While the refuseniks are remembered for their attempts to emigrate from the Soviet Union, Be a Refusenik focuses on their domestic dissident activity, especially their underground actions to strengthen Jewish identity, spread Jewish education, teach Hebrew and learn about Israel and Zionism. They were “crowdsourcing Jewish knowledge” when the Soviet party line was that “Zionism is racism, is Nazism,” Tabarovsky recounted.
Part of the strategy Tabarovsky suggests for young Jews on campus is modeled after “an inner journey the refuseniks took” in strengthening their Jewish identity.
“Some refuseniks told me this is how they viewed it,” Tabarovsky said, “the system refused to allow them something they wanted, but before that, they refused [to accept] something about the system itself. They refused [to accept] the antisemitism that the system demanded from them, that they erase their Jewish identity, that they give up their sense of peoplehood. … The refuseniks said ‘we don’t buy it; we refuse [to accept] this version of reality. We believe something different.’”
Tabarovsky noted that in her speaking engagement with young American Jews, she realized that many are unfamiliar with the refuseniks, and when she would ask for examples of Jewish heroes, they would usually mention the Warsaw Ghetto Uprising or the Maccabees.
“[Refuseniks] are a real example of Jewish courage and defiance. … They found each other and created a different reality. They wrote their own Jewish story and recreated the Jewish identity that had been taken away from them. … They are the role models we need,” she said.

Izabella Tabarovsky speaking at a Be a Refusenik book talk in Needham, MA, organized by Jewish Alumni Strong and Association of Jewish Princeton Alumni. (Yelya Margolin)
Tabarovsky said that American Jews need to rebalance the narratives of Jewish victimhood and heroism, because victimhood has become too dominant.
“You read the horrible things refuseniks went through, but none of them talked about themselves as victims,” she said. “They felt like protagonists in their own story. They took responsibility; they took risks consciously. We need to think of ourselves in these terms, as well.”
Tabarovsky said she heard from many students who were told by large Jewish organizations to keep their heads down and try not to provoke or attract attention, or engage, and applauded those who did not take that advice.
To Jewish students, Tabarovsky suggests: “Reclaim your Zionism.”
“Build a community. Find other people like you.
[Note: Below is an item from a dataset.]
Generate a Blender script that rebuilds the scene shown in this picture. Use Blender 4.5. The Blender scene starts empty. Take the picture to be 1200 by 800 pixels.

Re-empower yourself and think about your situation strategically,” she said. “The Jewish community has been improvising responses on the fly, while the other side is in the driver’s seat, creating all these propagandistic narratives. … We need to think strategically about how we need to organize ourselves.”
Once that happens, Tabarovsky said she is confident that Jewish students “will know how to act.” One example she cited was Lishi Baker, a rising senior at Columbia studying Middle East history, who she said saw American flags being defaced during anti-Israel protests at Columbia University and organized a counter-protest with American, not Israeli flags, to show that the protests are not only anti-Israel, but anti-American.
Tabarovsky called on students “to be more creative in the way they protest. The other side is doing all kinds of things to attract the media. The Soviet Jewry movement was so creative and knew how to attract attention.”